There is no universally accepted variable selection strategy for RF and suggested selection criteria from previous studies are limited [43]. Díaz-Uriarte and Alvarez de Andrés [44] suggested eliminating 20% of the variables having the smallest variable importance and building a new forest with the random variables. They stated the proportion of variables to eliminate is an arbitrary parameter of their method and does not depend on the data. This study followed the strategy proposed by Díaz-Uriarte and Alvarez de Andrés [44], eliminating 20% of variables having the smallest variable importance.

There are two objectives for variable selection. The first is to identify all the important variables, even with some redundancy, highly related to the dependent variable for explanatory and interpretation purpose, and the second is to find a sufficient parsimonious set of important variables for good prediction of the dependent variable [39, 42]. To achieve these two objectives, this study selected variable with RF method then validate its variable selection results with that of the PCA method.

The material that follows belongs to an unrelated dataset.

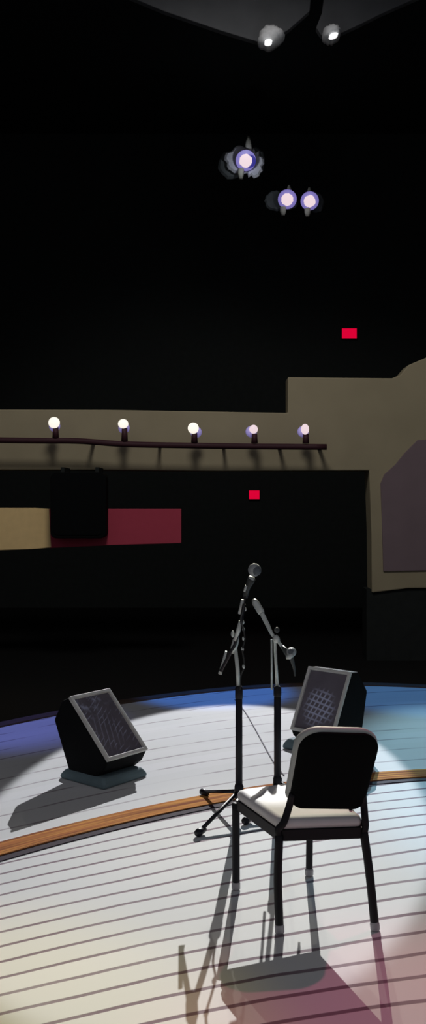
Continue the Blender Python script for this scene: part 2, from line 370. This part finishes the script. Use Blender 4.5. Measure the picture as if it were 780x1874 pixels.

The PCA is a non-parametric mathematical procedure that transforms a number of correlated variables into a smaller number of uncorrelated variables called principal component. The purpose of the PCA is to reduce a large set of variables to a smaller set that still contains most of the information in the large set without redundancy [45]. Thus this study conducted the PCA to identify principal components of the dataset and to use the PCA selection result as a verification tool for the variable selection results by rule-based machine learning technique whether the principal components are successfully identified as important variables. This study used SAS 9.4 software to identify principal components and the correlation between the principal components and the original variables.